How can you be so sure “no one in the Chinese government prodded them to demonstrate?” Perhaps if the government did not, the CCP did. Do you have a comment on that?

Why is it no one wants to come right out and say, “the Chinese government and CCP not only condoned the anti-Japanese protests, but actively promoted and organized them.” You won’t, but I will. I truly believe these protests, on their scale and location, could not have happened without either the CCP, the government or both actively being involved. First location, during the Anti-Japanese war, Shenzhen may not have existed, except as a fishing village. Why didn’t the Chinese in Hong Kong do a protest where Japan businesses and goods
would have been a huge target. And for that matter, why didn’t the ethnic Chinese on Taiwan, in the Phillippines, Indonesia or Malaysia protest where tehy with the native population was brutalized. At least I have seen not reports of that.

Where were the most of the Japanese brutality and attacks? Well, there was Nanking, there was the Chunking bombardments, Shanghai saw its share of the worst of the Japanese soldiers and the central area of China was fought over for much of the Japanese occupation of China. Were there any protest in those cities or locations? Why isn’t the entirety of China in the Japanese conquored areas involved in the protests? I suggest because the controllers, the government/CCP did not want them to be.

April 11, 2005 @ 12:01 am | Comment

Jing: Feel free to join those cowards chanting whatever you want, but be careful, don’t throw rocks. otherwise CCP’s collateral damage could include you. BTW, be sure to bring up your Zhanzhuzheng.

April 11, 2005 @ 1:21 am | Comment

recently i learned a new english word – “hate blog”.

i don’t know for others, but i am pretty sure that bellevue the gentleman’s future blog will 100% sure belongs to this “hate blog” category.

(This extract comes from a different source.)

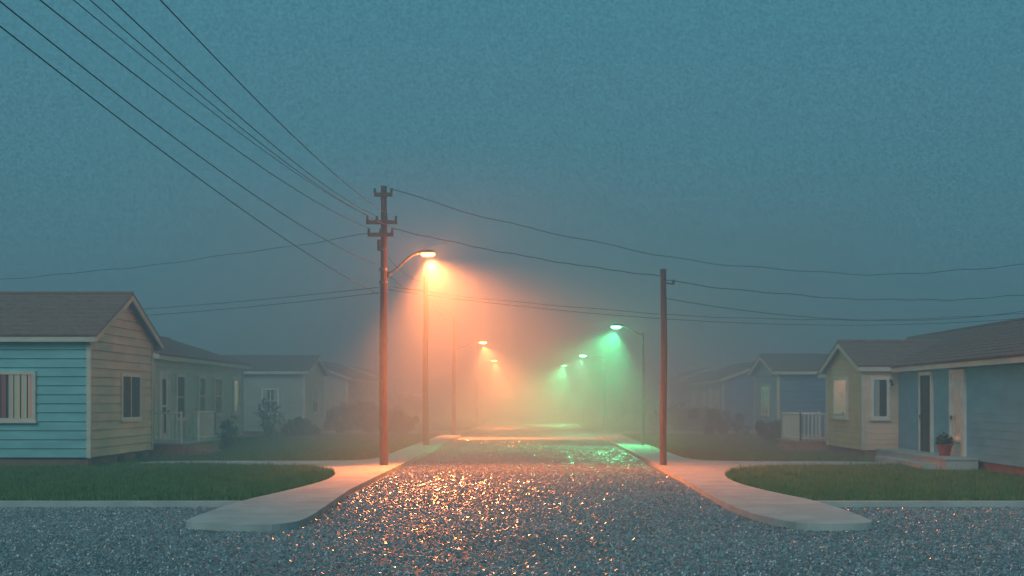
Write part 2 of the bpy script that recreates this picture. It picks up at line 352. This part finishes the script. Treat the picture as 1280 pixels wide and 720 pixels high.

April 11, 2005 @ 7:53 am | Comment

How did Falun dafa get into all of this? Cult or not, they have the right to exist. Cult or religion is in the eye of the beholder and who’s to say if your personal belief or philosophy should not be considered a cult too? Tool or not, and I’ve always wondered about their seemingly substantial financial backing, there wouldn’t be anything to exploit if China was democratic and respected basic human rights. The problem is not just with the CCP, but a more basic one regarding Chinese society at large and its general disrespect for the sanctity of life. Throwing the hanjian label around to discredit those who you disagree with is not going to help make China a stronger nation or a better place.